Tunisie : 10 et 20 centimes 1945
Vietnam : 50 dong 1975
Maroc : 100 francs 1370H. (1951)
--- La reproduction photographique d'une pièce dans les catalogues de référence joue aussi très fortement . Ce facteur a d'autant plus d'impact si la photo revient dans divers catalogues et ce , depuis de nombreuses années . C'est le cas des pièces de 1 et 2.5 dirhams de 1331H. (1912) du Maroc, que l`on peut voir depuis plus de trente ans dans les catalogues de "Yeoman" , "Gadoury" ou "Krause" . Ce facteur influence évidemment les prix à la hausse .

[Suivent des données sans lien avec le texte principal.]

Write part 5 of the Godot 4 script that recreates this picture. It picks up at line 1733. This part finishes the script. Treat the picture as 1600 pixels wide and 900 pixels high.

--- La non-visibilité joue aussi , mais dans le sens inverse . Il est un fait incontournable que l'on ne peut ignorer en l'an 2000 : "l'IMAGE" , qu'elle soit à l`écran ou dans les médias écrits , joue un rôle capital .Mais attention , cela ne s'applique pas uniquement aux vedettes de tout acabit . En numismatique , les pièces qui sont plongées dans l'anonymat le plus total sont fortement sous-évaluées : leur demande est moindre puisqu'elles sont peu connues . L'exemple suivant d'une pièce du Maroc , soit la 2 mazunas , 1322H. (1904) de Fez , difficile à trouver en bon état , illustre bien cette situation .
Vous verrez exploser le prix de cette pièce , dès qu'elle sera mise en lumière et que sa rareté sera reconnue . De fait , si vous regardez attentivement les catalogues de monnaies , vous découvrirez à chaque année de nouvelles vedettes qui font surface et dont la rareté vient d'être attestée . Heureusement que la connaissance évolue sans cesse , car où serait le plaisir de collectionner si tout était définitivement connu et stable .
--- Toute autre situation ponctuelle qui donne de la visibilité à une pièce peut faire bondir le prix . A cet effet , les encans réputés , comme ceux de "Spink" à Londres ou encore "d'Elsen" à Bruxelles , jouent un rôle déterminant dans ce sens . En décembre 1998 , lors d'un encan "d'Elsen" , une collection bien illustrée et très publicisée de pièces du "Canal de Suez" de 1865 s'est vendue à fort prix . Dans le même sens , apparaissent chaque jour sur Internet des pièces qui retiennent l'intérêt des collectionneurs : une fois de plus , la visibilité a joué son rôle accrocheur .
--- La pièce reconnue comme la pièce clef d'une collection devient par conséquent plus exposée et attire , de ce fait , l'attention et la convoitise des collectionneurs .Il n‘y a donc pas de surprise si ceux-ci sont disposés à l‘acquérir à prix fort . Le dollar 1948 du Canada et le 5 dirhams 1314H. (1896) du Maroc font partie de cette catégorie et sont tous deux hautement cotées dans les catalogues .
Somme toute , sans prétendre avoir couvert le sujet dans sa totalité , je crois vous avoir présenté quelques facteurs qui influencent le prix des pièces . De fait , s'il fallait s'en tenir uniquement aux chiffres connus pour le nombre de pièces produites , les catalogues ne serviraient à rien ou encore ne serviraient qu‘une fois pour toutes . Il suffirait alors d‘appliquer un coefficient multiplicateur pour être bien informé . Mais les catalogues sont produits pour servir comme "Indicateurs de prix" et , à cet effet , il ne faut pas leur donner une fiabilité hors de tout doute . D'ailleurs , une utilisation différente de celle-ci ne correspondrait pas à l‘objectif recherché par les auteurs , en particulier pour les pièces ciblées ci-dessus .
Le monde change , les collectionneurs changent , les goûts changent et le degré de connaissance évolue . Seule l‘observation attentive des prix atteints , lors de ventes bien réelles , permets de donner à certaines pièces de vos collections la cote la plus fiable possible.